Earnings season is in full swing. And my holdings are doing well.
Tachibana Eletech (TSE:8159), a small cap factory automation company reported a great start with 1Q 2013. The company reported EPS of 34 yen, a 60% increase yoy. Revenue increased 10% yoy. I presume that the yen's recent drop contributed to the company's results. Management projects 134.75 yen EPS for the year. Which translates to a PE of 7x! In addition, this is a netnet company (see previous post).
The only disappointment with the company is the paltry 20 yen annual dividend (2% dividend yield).

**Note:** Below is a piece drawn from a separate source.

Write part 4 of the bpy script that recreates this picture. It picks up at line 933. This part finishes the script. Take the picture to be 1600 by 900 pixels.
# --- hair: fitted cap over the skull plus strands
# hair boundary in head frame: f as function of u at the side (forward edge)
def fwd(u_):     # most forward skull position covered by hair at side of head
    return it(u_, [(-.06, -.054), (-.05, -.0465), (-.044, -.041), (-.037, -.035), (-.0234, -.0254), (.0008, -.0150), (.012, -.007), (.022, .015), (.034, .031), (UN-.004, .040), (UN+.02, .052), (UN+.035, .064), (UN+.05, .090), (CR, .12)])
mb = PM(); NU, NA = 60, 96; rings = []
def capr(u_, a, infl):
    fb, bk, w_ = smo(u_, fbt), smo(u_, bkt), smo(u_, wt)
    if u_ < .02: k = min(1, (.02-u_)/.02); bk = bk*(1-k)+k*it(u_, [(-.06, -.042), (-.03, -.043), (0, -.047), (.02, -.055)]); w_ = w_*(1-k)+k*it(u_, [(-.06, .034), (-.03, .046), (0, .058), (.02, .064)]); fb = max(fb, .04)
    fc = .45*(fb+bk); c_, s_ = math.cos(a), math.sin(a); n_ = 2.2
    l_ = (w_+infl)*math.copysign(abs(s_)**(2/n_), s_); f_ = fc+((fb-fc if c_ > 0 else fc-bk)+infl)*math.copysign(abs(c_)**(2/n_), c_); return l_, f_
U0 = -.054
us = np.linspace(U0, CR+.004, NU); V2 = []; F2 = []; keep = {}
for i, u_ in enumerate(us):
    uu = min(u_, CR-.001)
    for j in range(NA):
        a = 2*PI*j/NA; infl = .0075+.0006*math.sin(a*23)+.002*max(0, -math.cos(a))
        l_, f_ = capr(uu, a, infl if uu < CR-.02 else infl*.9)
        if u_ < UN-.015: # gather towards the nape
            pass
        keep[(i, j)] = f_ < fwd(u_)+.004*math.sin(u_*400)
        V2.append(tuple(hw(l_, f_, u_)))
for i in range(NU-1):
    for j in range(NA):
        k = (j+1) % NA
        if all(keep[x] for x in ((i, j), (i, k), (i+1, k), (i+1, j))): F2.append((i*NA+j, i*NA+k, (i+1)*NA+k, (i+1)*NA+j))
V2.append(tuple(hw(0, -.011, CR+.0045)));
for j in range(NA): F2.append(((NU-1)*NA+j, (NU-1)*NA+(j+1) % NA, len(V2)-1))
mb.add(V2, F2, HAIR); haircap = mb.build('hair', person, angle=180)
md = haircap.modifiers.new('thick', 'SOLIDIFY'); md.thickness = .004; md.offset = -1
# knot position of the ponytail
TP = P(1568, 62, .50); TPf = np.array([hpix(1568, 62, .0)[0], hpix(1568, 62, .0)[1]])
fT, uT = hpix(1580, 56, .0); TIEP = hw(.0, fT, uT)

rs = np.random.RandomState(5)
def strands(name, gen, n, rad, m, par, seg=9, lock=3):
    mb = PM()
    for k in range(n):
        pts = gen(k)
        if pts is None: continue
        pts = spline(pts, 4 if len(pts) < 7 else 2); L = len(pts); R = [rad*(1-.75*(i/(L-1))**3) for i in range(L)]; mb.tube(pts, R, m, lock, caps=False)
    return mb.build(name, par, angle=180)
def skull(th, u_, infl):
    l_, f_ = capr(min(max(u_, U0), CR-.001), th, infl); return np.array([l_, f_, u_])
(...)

Pfizer reported Q2 adjusted EPS of $0.56. This adjusted EPS leaves out special items such as the Zoetis share sale. For the year, the company projects adjusted EPS of $2.10 - $2.20 and actual EPS $3.07 - $3.22. This is all not surprising. With shares trading at around $30, Pfizer has a healthy P/E in the low teens (adjusted earnings). Recently, I have sold some shares in my tax-sheltered account. But, I'll leave the rest alone. Pfizer is one of those solid stocks in a great industry that you can just leave alone without worry.
IEH Corp (IEHC) reported full year earnings of $0.40 vs $0.48 a year ago. That is a PE of 7x also. Total revenue for the last two years were almost identical. So, it seems margins slipped a bit. IEHC is also a netnet (see previous post).
IEHC is a tiny company with a market cap of $8M. They only do one thing, electrical connectors, and they do it well. The company has very few customers. The company sells 31% to the corporate world, 63% to the military. All this is little changed from last year.